Köln/Hamburg. Als der Ahrensburger Unternehmer Andreas Rudolph, 56, den Handball-Sport-Verein Hamburg vor sechseinhalb Jahren vor der Insolvenz bewahrte und 4,1 Millionen Euro Schulden beglich, schrieb er dem Klub einen Masterplan. Bis 2010 sollte der HSV deutscher Meister werden und die Champions League gewinnen. Hinter Ziel eins konnte vor 17 Tagen der Haken gemacht werden. Ziel zwei ist an diesem Wochenende in Wurfdistanz. Noch nie war der Weg der Hamburger Handballer auf Europas Thron kürzer als jetzt in Köln beim Final Four. Nur zwei Spiele, das Halbfinale gegen BM Ciudad Real und das Endspiel gegen den FC Barcelona, trennen sie vom zweiten großen Titel.
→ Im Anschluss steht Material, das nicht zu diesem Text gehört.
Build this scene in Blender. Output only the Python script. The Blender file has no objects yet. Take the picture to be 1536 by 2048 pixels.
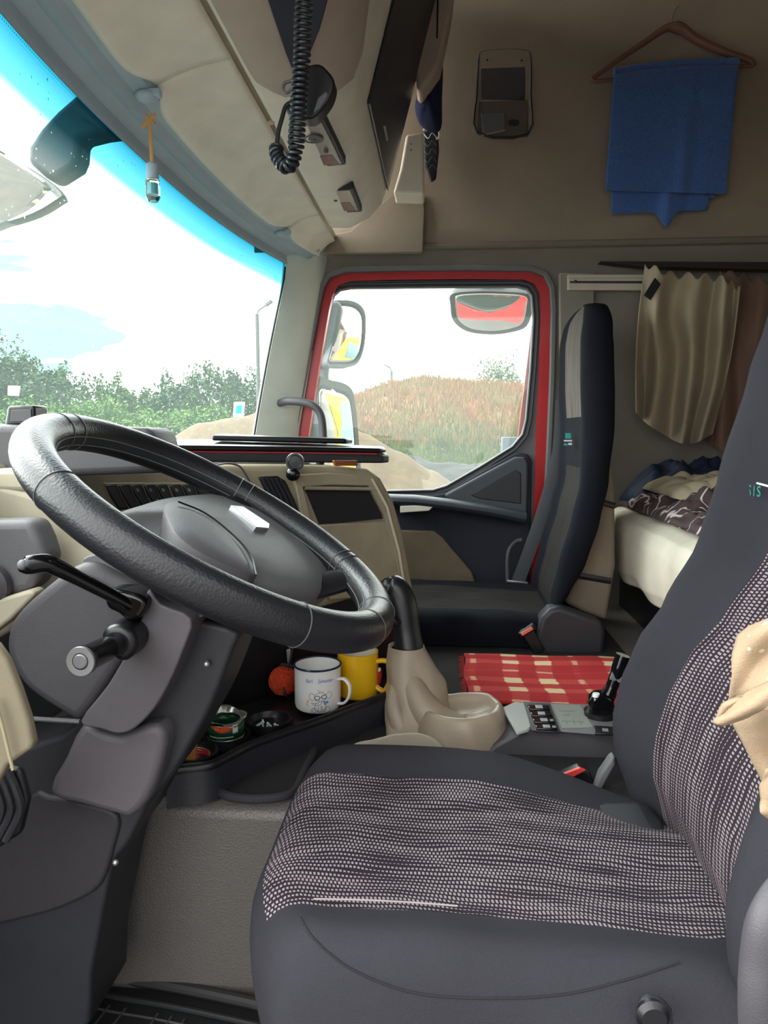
import bpy, bmesh, math, random
from mathutils import Vector, Matrix, noise
random.seed(7)
sc = bpy.context.scene
COL = sc.collection
PI = math.pi
# ------------------------------------------------------------------ camera, world, light, exposure
FPX = 1450.0
CAMP = Vector((0, -0.4, 0.9))
YAW, PIT = math.radians(4.5), math.radians(6.3)
FW = Vector((-math.sin(YAW) * math.cos(PIT), math.cos(YAW) * math.cos(PIT), -math.sin(PIT)))
RT = Vector((math.cos(YAW), math.sin(YAW), 0))
UP = RT.cross(FW)
cd = bpy.data.cameras.new('camera')
cam = bpy.data.objects.new('camera', cd)
COL.objects.link(cam)
cd.sensor_fit = 'HORIZONTAL'; cd.sensor_width = 36.0
cd.lens = 36.0 * FPX / 1536.0
cd.clip_start = 0.02; cd.clip_end = 500
cam.matrix_world = Matrix((( RT.x, UP.x, -FW.x, CAMP.x), (RT.y, UP.y, -FW.y, CAMP.y), (RT.z, UP.z, -FW.z, CAMP.z), (0, 0, 0, 1)))
sc.camera = cam
sc.view_settings.view_transform = 'Standard'; sc.view_settings.look = 'None'
sc.view_settings.gamma = 1.0; sc.view_settings.use_curve_mapping = False
sc.view_settings.exposure = 1.1

w = bpy.data.worlds.new('sky'); sc.world = w; w.use_nodes = True
nt = w.node_tree; nt.nodes.clear()
def N(nt, t, **kw):
    n = nt.nodes.new(t)
    for k, v in kw.items():
        setattr(n, k, v)
    return n
wo = N(nt, 'ShaderNodeOutputWorld'); bg = N(nt, 'ShaderNodeBackground')
tc = N(nt, 'ShaderNodeTexCoord'); mp = N(nt, 'ShaderNodeMapping'); mp.inputs['Scale'].default_value = (1.2, 1.2, 9.0)
nz = N(nt, 'ShaderNodeTexNoise'); nz.inputs['Scale'].default_value = 1.7; nz.inputs['Detail'].default_value = 4
rp = N(nt, 'ShaderNodeValToRGB')
rp.color_ramp.elements[0].position = 0.14; rp.color_ramp.elements[0].color = (0.070, 0.105, 0.110, 1)
rp.color_ramp.elements[1].position = 0.26; rp.color_ramp.elements[1].color = (1, 1, 1, 1)
nt.links.new(tc.outputs['Generated'], mp.inputs['Vector']); nt.links.new(mp.outputs[0], nz.inputs['Vector'])
nt.links.new(nz.outputs['Fac'], rp.inputs['Fac']); nt.links.new(rp.outputs[0], bg.inputs['Color'])
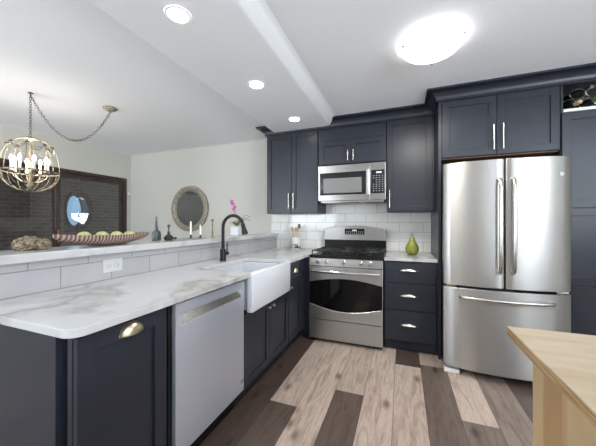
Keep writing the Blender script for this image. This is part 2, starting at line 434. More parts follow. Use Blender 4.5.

Die Spanier setzten sich gegen den Bundesliga-Tabellenvierten Rhein-Neckar Löwen knapp mit 30:28 durch und stehen somit als erster Teilnehmer des Endspiels der Handball-Champions-League fest. Die Rhein-Neckar Löwen fanden zunächst überhaupt nicht ins Spiel. Überhastete Würfe, Fehlabspiel und Konzentrationsschwächen kosteten immer wieder den Ballbesitz. Schon in der 8. Minute lag der Bundesliga-Vierte gegen die Katalanen mit 0:4 zurück. Der Vorjahresfinalist aus Spanien nutzte seine Chancen konsequent.

Die Löwen liefen auch beim 4:8 (19.) einem Vier-Tore-Rückstand hinterher. Erst danach fing sich das Team aus Mannheim, verkürzte Tor um Tor und sicherte sich nach dem 10:10 (27.) zur Pause ein 12:12. Beim 15:14 (36.) führten die Löwen sogar erstmals, konnten den Vorteil aber nicht halten und gerieten durch leichte Fehler beim 20:25 (50.) mit fünf Toren ins Hintertreffen. Von diesem Rückstand erholte sich der Bundesligist trotz Kampfes nicht mehr.

Wie groß ihr Hunger auf diesen zweiten Titel für den HSV ist, muss abgewartet werden. "Ganz klar hatte die Meisterschaft in dieser Saison Priorität", sagt Trainer Martin Schwalb, 48. Entsprechend ausgiebig durfte die Mannschaft den ersehnten Erfolg genießen. Erst vor zehn Tagen begann die konzentrierte Vorbereitung auf Ciudad Real. Wer allerdings die 16 HSV-Profis in dieser Woche nach den Trainingseinheiten schwitzen sah, konnte erkennen, wie intensiv sie war. "Wir sind bereit für den letzten Schritt", erklärt Schwalb sein Team für fit, "es war wichtig für uns, dass wir einmal durchatmen und danach neue Spannung aufbauen konnten." Igor Vori, 30, der überragende Kreisläufer, sagt dann auch, was alle seine Kollegen denken: "Wir sind noch nicht fertig. Der Gewinn der Champions League wäre das Sahnehäubchen auf unsere herausragende Saison."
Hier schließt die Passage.